Only the number is needed: how many lines of the records include "this"?

[START RECORD EXTRACTS]

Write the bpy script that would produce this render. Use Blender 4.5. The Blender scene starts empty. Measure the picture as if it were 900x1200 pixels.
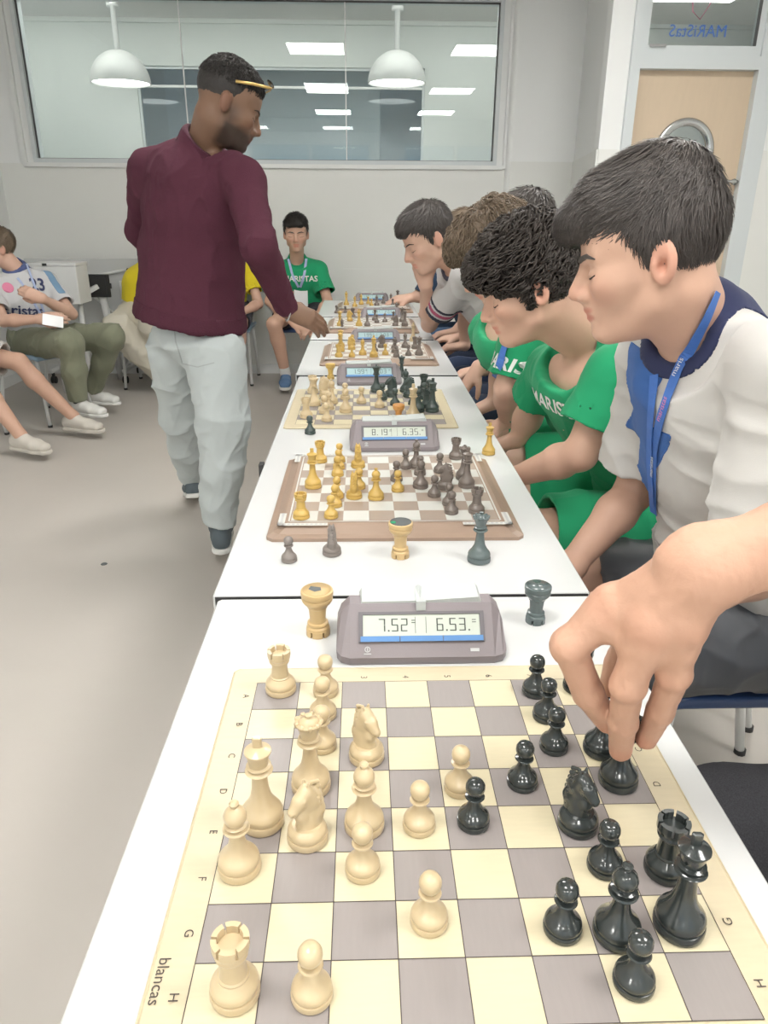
import bpy, bmesh, math, random
import numpy as np
from mathutils import Vector, Matrix
from mathutils.bvhtree import BVHTree
random.seed(7); rng=np.random.default_rng(7)
SC=bpy.context.scene; COL=SC.collection
PI=math.pi
# ------------------------------------------------------------------ camera, world, exposure
EYE=np.array([0,0,1.2673]); FOC=857.93
RX=np.array([0.9995935,-0.02812475,0.00467349]); RY=np.array([-0.0062265,-0.37531753,-0.92687539]); RZ=np.array([0.02782218,0.92646951,-0.37534008])
cd=bpy.data.cameras.new('camera'); cam=bpy.data.objects.new('camera',cd); COL.objects.link(cam)
cam.matrix_world=Matrix(((RX[0],-RY[0],-RZ[0],EYE[0]),(RX[1],-RY[1],-RZ[1],EYE[1]),(RX[2],-RY[2],-RZ[2],EYE[2]),(0,0,0,1)))
cd.sensor_fit='VERTICAL'; cd.sensor_height=24; cd.sensor_width=18; cd.lens=FOC/1200*24; cd.clip_start=.02
SC.camera=cam
SC.view_settings.view_transform='Standard'; SC.view_settings.look='None'; SC.view_settings.gamma=1
SC.view_settings.exposure=0.50; SC.view_settings.use_curve_mapping=False
w=bpy.data.worlds.new('world'); SC.world=w; w.use_nodes=True
w.node_tree.nodes['Background'].inputs[0].default_value=(.80,.88,1,1); w.node_tree.nodes['Background'].inputs[1].default_value=1.0
PANEL_W=22.0     # radiance of the ceiling panels
def ray(x,y):
    return RX*((x-450)/FOC)+RY*((y-600)/FOC)+RZ
def at(x,y,Y):            # point seen at a pixel, at depth Y along the room
    d=ray(x,y); return EYE+d*(Y/d[1])
def atz(x,y,z):           # point seen at a pixel, on a horizontal plane
    d=ray(x,y); return EYE+d*((z-EYE[2])/d[2])
def atd(x,y,dd): return EYE+ray(x,y)*dd
# ------------------------------------------------------------------ materials
MATS={}
def mat(name,col,rough=.5,metal=0,bump=0,bscale=200,var=0,vscale=6,spec=.5,coat=0,attr=False,emit=0,trans=0,sheen=0,stretch=None,alpha=1):
    if name in MATS: return MATS[name]
    m=bpy.data.materials.new(name); m.use_nodes=True; nt=m.node_tree; b=nt.nodes['Principled BSDF']
    b.inputs['Base Color'].default_value=(*col,1); b.inputs['Roughness'].default_value=rough; b.inputs['Metallic'].default_value=metal
    b.inputs['Specular IOR Level'].default_value=spec; b.inputs['Coat Weight'].default_value=coat
    if sheen: b.inputs['Sheen Weight'].default_value=sheen
    if trans: b.inputs['Transmission Weight'].default_value=trans
    if emit: b.inputs['Emission Color'].default_value=(*col,1); b.inputs['Emission Strength'].default_value=emit
    tc=nt.nodes.new('ShaderNodeTexCoord'); src=tc.outputs['Object']
    if stretch:
        mp=nt.nodes.new('ShaderNodeMapping'); mp.inputs['Scale'].default_value=stretch; nt.links.new(src,mp.inputs[0]); src=mp.outputs[0]
    base=None
    if attr:
        a=nt.nodes.new('ShaderNodeAttribute'); a.attribute_name='Col'; base=a.outputs['Color']
    if var:
        n=nt.nodes.new('ShaderNodeTexNoise'); n.inputs['Scale'].default_value=vscale; n.inputs['Detail'].default_value=5; nt.links.new(src,n.inputs[0])
        mr=nt.nodes.new('ShaderNodeMapRange'); mr.inputs['To Min'].default_value=1-var; mr.inputs['To Max'].default_value=1+var; nt.links.new(n.outputs[0],mr.inputs[0])
        mx=nt.nodes.new('ShaderNodeVectorMath'); mx.operation='SCALE'; nt.links.new(mr.outputs[0],mx.inputs['Scale'])
        if base is not None: nt.links.new(base,mx.inputs[0])
        else: mx.inputs[0].default_value=col
        base=mx.outputs[0]
    if base is not None: nt.links.new(base,b.inputs['Base Color'])
    if bump:
        n=nt.nodes.new('ShaderNodeTexNoise'); n.inputs['Scale'].default_value=bscale; n.inputs['Detail'].default_value=3; nt.links.new(src,n.inputs[0])
        bp=nt.nodes.new('ShaderNodeBump'); bp.inputs['Strength'].default_value=bump; bp.inputs['Distance'].default_value=.002; nt.links.new(n.outputs[0],bp.inputs['Height']); nt.links.new(bp.outputs[0],b.inputs['Normal'])
    MATS[name]=m; return m
def M(name): return MATS[name]
mat('wall_upper',(.86,.87,.86),.6,bump=.05,bscale=90); mat('wall_lower',(.80,.805,.775),.45,bump=.05,bscale=90,var=.015)
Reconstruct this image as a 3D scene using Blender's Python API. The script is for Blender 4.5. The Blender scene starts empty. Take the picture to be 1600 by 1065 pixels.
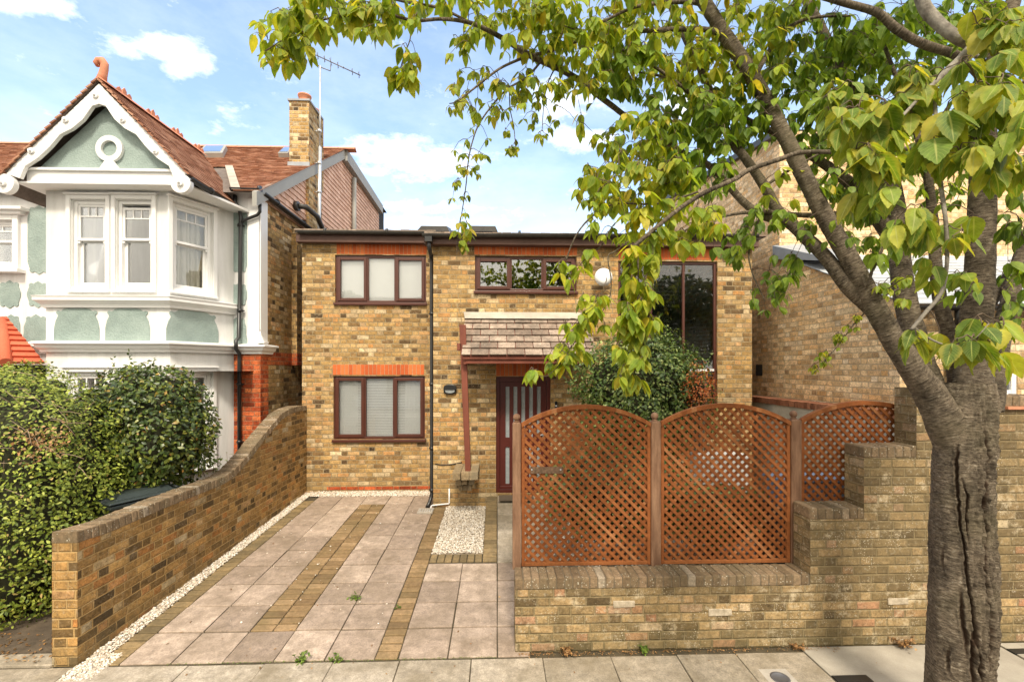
import bpy, math, random
import numpy as np
from mathutils import Vector, noise, Matrix
random.seed(7); RNG = np.random.default_rng(11)
S = bpy.context.scene
# ------------------------------------------------------------------ camera, sky, sun, exposure
FPX, HOR, CZ, YAW = 700.0, 575.0, 2.6, math.radians(1.88)
cd = bpy.data.cameras.new('camera'); cam = bpy.data.objects.new('camera', cd); S.collection.objects.link(cam)
cam.location = (0, 0, CZ); cam.rotation_euler = (math.radians(90), 0, -YAW)
cd.sensor_width = 36; cd.lens = FPX / 1600 * 36; cd.shift_y = (HOR - 532.5) / 1600
cd.clip_start = 0.05; cd.clip_end = 3000; S.camera = cam
SUN_EL, SUN_AZ = math.radians(50), math.radians(177)
W = bpy.data.worlds.new('World'); S.world = W; W.use_nodes = True
wn = W.node_tree; wn.nodes.clear()
def nd(nt, t, inp=None, **pr):
    n = nt.nodes.new(t)
    for k, v in pr.items(): setattr(n, k, v)
    for k, v in (inp or {}).items():
        if isinstance(v, bpy.types.NodeSocket): nt.links.new(v, n.inputs[k])
        else: n.inputs[k].default_value = v
    return n
def ma(nt, op, a, b=None, c=None):
    n = nt.nodes.new('ShaderNodeMath'); n.operation = op
    for i, v in enumerate((a, b, c)):
        if v is None: continue
        if isinstance(v, bpy.types.NodeSocket): nt.links.new(v, n.inputs[i])
        else: n.inputs[i].default_value = v
    return n.outputs[0]
def mixc(nt, f, a, b, bt='MIX'):
    n = nt.nodes.new('ShaderNodeMix'); n.data_type = 'RGBA'; n.blend_type = bt
    for s, v in ((0, f), (6, a), (7, b)):
        if isinstance(v, bpy.types.NodeSocket): nt.links.new(v, n.inputs[s])
        else: n.inputs[s].default_value = v if s == 0 else (*v[:3], 1)
    return n.outputs[2]
def ramp(nt, f, stops, interp='LINEAR'):
    n = nt.nodes.new('ShaderNodeValToRGB'); n.color_ramp.interpolation = interp
    cr = n.color_ramp
    while len(cr.elements) < len(stops): cr.elements.new(0.5)
    for e, (p, c) in zip(cr.elements, stops):
        e.position = p; e.color = (*c[:3], 1) if hasattr(c, '__len__') else (c, c, c, 1)
    nt.links.new(f, n.inputs[0]); return n.outputs[0]
def rayd(px, py):
    a = (px - 800) / FPX
    return Vector((a * math.cos(YAW) + math.sin(YAW), -a * math.sin(YAW) + math.cos(YAW), (HOR - py) / FPX))
sky = nd(wn, 'ShaderNodeTexSky', sky_type='NISHITA', sun_disc=False, sun_elevation=SUN_EL, sun_rotation=SUN_AZ,
         air_density=1.0, dust_density=1.6, ozone_density=1.0)
tc = nd(wn, 'ShaderNodeTexCoord'); sp = nd(wn, 'ShaderNodeSeparateXYZ', {0: tc.outputs['Generated']})
yy = ma(wn, 'MAXIMUM', sp.outputs[1], 0.05)
cu, cv = ma(wn, 'DIVIDE', sp.outputs[0], yy), ma(wn, 'DIVIDE', sp.outputs[2], yy)
n1 = nd(wn, 'ShaderNodeTexNoise', {'Vector': nd(wn, 'ShaderNodeMapping', {0: tc.outputs['Generated'], 'Scale': (3.2, 3.2, 7.5)}).outputs[0], 'Scale': 1.6, 'Detail': 9, 'Roughness': 0.62})
n2 = nd(wn, 'ShaderNodeTexNoise', {'Vector': nd(wn, 'ShaderNodeMapping', {0: tc.outputs['Generated'], 'Scale': (1, 1, 2.2)}).outputs[0], 'Scale': 16, 'Detail': 8, 'Roughness': 0.65})
blob = None
for (px, py, rx, ry, k) in ((245, 75, 66, 22, .95), (295, 100, 45, 18, .9), (30, 8, 90, 18, .85), (620, 238, 75, 26, 1.0), (690, 250, 70, 24, .95),
                            (655, 265, 90, 20, .9), (900, 215, 70, 22, 1), (880, 160, 60, 30, .8), (1080, 170, 60, 40, .9), (640, 325, 120, 12, .55), (620, 345, 160, 12, .6)):
    d = rayd(px, py); a0, b0 = d.x / d.y, d.z / d.y
    e = ma(wn, 'SQRT', ma(wn, 'ADD', ma(wn, 'POWER', ma(wn, 'DIVIDE', ma(wn, 'ABSOLUTE', ma(wn, 'SUBTRACT', cu, a0)), rx / FPX), 2.0),
                             ma(wn, 'POWER', ma(wn, 'DIVIDE', ma(wn, 'ABSOLUTE', ma(wn, 'SUBTRACT', cv, b0)), ry / FPX), 2.0)))
    v = ma(wn, 'MULTIPLY', ma(wn, 'SUBTRACT', 1.25, e), k)
    blob = v if blob is None else ma(wn, 'MAXIMUM', blob, v)
cl = ma(wn, 'ADD', ma(wn, 'MAXIMUM', blob, -0.2), ma(wn, 'MULTIPLY', ma(wn, 'SUBTRACT', n2.outputs[0], 0.5), 3.0))
clm = ramp(wn, cl, ((0.05, 0.0), (1.3, 0.8)))
veil = ramp(wn, n1.outputs[0], ((0.4, 0.0), (0.8, 0.22)))
hz = ramp(wn, sp.outputs[2], ((0.0, 0.68), (0.42, 0.10)))
back = nd(wn, 'ShaderNodeMapRange', {0: sp.outputs[1], 1: 0.25, 2: -0.35, 3: 0.0, 4: 0.85}).outputs[0]   # unseen bright cloud behind the viewer, added to warm the light on the facades
m = ma(wn, 'MINIMUM', ma(wn, 'ADD', ma(wn, 'ADD', ma(wn, 'MAXIMUM', clm, veil), hz), back), 1.0)
ccol = mixc(wn, nd(wn, 'ShaderNodeMapRange', {0: sp.outputs[1], 1: 0.3, 2: -0.2, 3: 0.0, 4: 1.0}).outputs[0], (6.1, 6.3, 6.4), (8.0, 7.2, 6.0))
skyc = mixc(wn, m, mixc(wn, 1.0, sky.outputs[0], (1.06, 1.20, 1.27), 'MULTIPLY'), ccol)
bg = nd(wn, 'ShaderNodeBackground', {'Color': skyc, 'Strength': 0.148})
wo = nd(wn, 'ShaderNodeOutputWorld', {0: bg.outputs[0]})
sl = bpy.data.lights.new('sun', 'SUN'); sl.energy = 2.3; sl.angle = math.radians(10); sl.color = (1, 0.90, 0.74)
so = bpy.data.objects.new('sun', sl); S.collection.objects.link(so)
sdir = Vector((math.sin(SUN_AZ) * math.cos(SUN_EL), math.cos(SUN_AZ) * math.cos(SUN_EL), math.sin(SUN_EL)))
so.rotation_euler = (-sdir).to_track_quat('-Z', 'Y').to_euler(); so.location = (3, -6, 12)
S.view_settings.view_transform = 'Standard'; S.view_settings.look = 'None'; S.view_settings.exposure = 0.97; S.view_settings.gamma = 1

# ------------------------------------------------------------------ photo measurement helpers (pixel ray hits a real plane)
def P(px, py, D):
    d = rayd(px, py); t = D / d.y; return Vector((d.x * t, D, CZ + d.z * t))
def PX(px, py, X):
    d = rayd(px, py); t = X / d.x; return Vector((X, d.y * t, CZ + d.z * t))
def proj(v):
    r = v[0] * math.cos(YAW) - v[1] * math.sin(YAW); d = v[0] * math.sin(YAW) + v[1] * math.cos(YAW)
    return 800 + FPX * r / d, HOR - FPX * (v[2] - CZ) / d
def X_(px, D): return P(px, HOR, D).x
def Z_(px, py, D): return P(px, py, D).z
def gz(D):                      # pavement level, then a drive that climbs gently to the house
    return 0.0 if D < 4.05 else 0.046 * (D - 4.05)
def G(px, py):
    d = rayd(px, py); t = -CZ / d.z
    if d.y * t > 4.05:
        t = (-CZ - 0.046 * 4.05 * 1.0) / (d.z - 0.046 * d.y)
    return Vector((d.x * t, d.y * t, CZ + d.z * t))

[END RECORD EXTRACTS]

> **RESULT OF THE TASK**
2